Oral Offers Are Easy to Make – It’s the Documents You Sign that Matter!

Those intent on changing jobs can easily have their heads turned by glittering offers of remuneration and benefits made over lunch and a handshake. However, as one case strikingly showed, it is written terms of engagement that really matter, and taking expert advice is the best way of avoiding bitter disappointment.

The case concerned two very experienced finance professionals who were recruited as members of a broking partnership. They claimed that a lunch date with a senior representative of the firm ended with a handshake after various generous terms were offered, including signing-on fees of £100,000, six-figure salaries, guaranteed profit shares and expenses and client entertainment allowances.

When the terms of their membership were reduced to writing, however, they were far less extravagant. Amongst other things, their signing-on fees were in the form of loans, forgivable after four years’ service, and there were no expenses allowances.

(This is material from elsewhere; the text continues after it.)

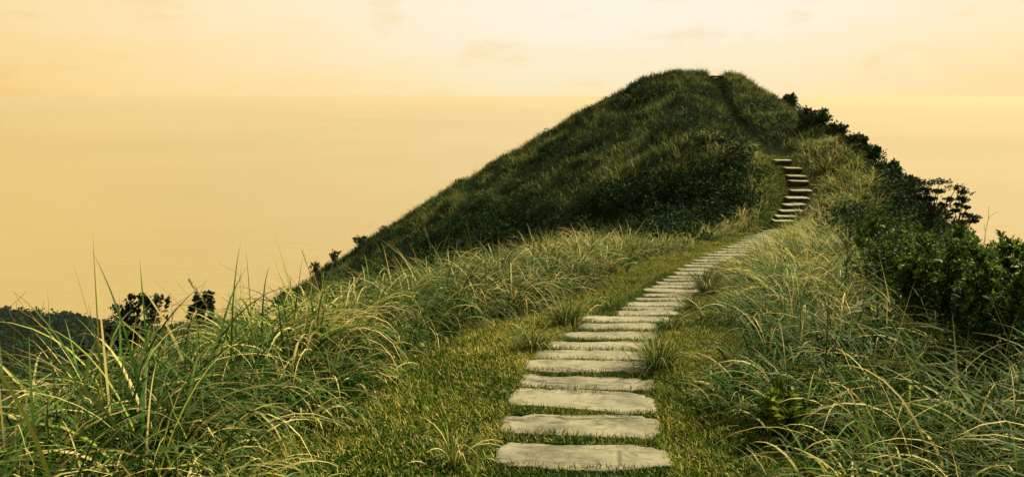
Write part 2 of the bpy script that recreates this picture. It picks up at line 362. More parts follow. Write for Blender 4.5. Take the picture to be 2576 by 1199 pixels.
e = 29000.
me = quadmesh('sea', [(-e, -e, -130), (e, -e, -130), (e, e, -130), (-e, e, -130)], [(0, 1, 2, 3)])
tag(link('sea', me, M_SEA, smooth=False), 'calm golden sea fading into haze far below the ridge', 'sea', kind='structure')

hx = np.arange(-420, -40, 5.); hy = np.arange(150, 440, 5.)
def headz(X, Y):
    top = np.interp(X, [-420, -260, -195, -160, -125, -95, -70, -45], [64, 57, 50, 45, 42, 32, 10, -3])
    return -133 + top * np.exp(-((Y - 300 - .1 * X) / 75) ** 2) + (vn(X, Y, 28, 7) - .5) * 7 + (vn(X, Y, 11, 8) - .5) * 3
X, Y = np.meshgrid(hx, hy); nx, ny = len(hx), len(hy); i = (np.arange(ny - 1)[:, None] * nx + np.arange(nx - 1)[None, :])
Q = np.stack([i, i + 1, i + nx + 1, i + nx], -1).reshape(-1, 4)
tag(link('headland', quadmesh('headland', np.stack([X, Y, headz(X, Y)], -1).reshape(-1, 3), Q), M_GROUND), 'far dark headland below the ridge at the left edge', 'headland', kind='structure')
A = Acc(); n = 5200
cx, cy = U(-400, -55, n), U(170, 345, n); cz = headz(cx, cy); k = cz > -128; cx, cy, cz = cx[k], cy[k], cz[k]; n = len(cx)
cr = U(1.6, 3.6, n)
d = rg.normal(0, 1, (n, 44, 3)); d[..., 2] = np.abs(d[..., 2]); d /= np.linalg.norm(d, axis=2, keepdims=True)
pos = np.stack([cx, cy, cz + 1.0], -1)[:, None] + d * cr[:, None, None] * rg.uniform(.55, 1.05, (n, 44, 1)) * np.array([1, 1, 1.15])
ax = d + rg.normal(0, .5, d.shape)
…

As self-employed members of the firm, they would receive no salaries and their earnings would be largely performance-related.

The disconnect between the restaurant conversation and the documents that they in fact signed was not conducive to a happy working relationship. Their time with the firm was extremely fractious and they walked out little more than a year after they were taken on. After they were removed from the firm’s membership, they launched proceedings, seeking payment of six-figure sums they claimed they should have received, and damages to reflect their financial losses.

In dismissing their claims, however, the court rejected arguments that the firm had acted in repudiatory breach of their contracts. Their decision to walk out, which was founded on a fundamental misunderstanding of their contractual entitlements, was precipitate and extremely ill-advised. The firm had been faced with two of its members refusing to perform their contracts and, in those circumstances, the termination of their membership, on terms which were very unfavourable to them, was in accordance with the provisions of the partnership deed.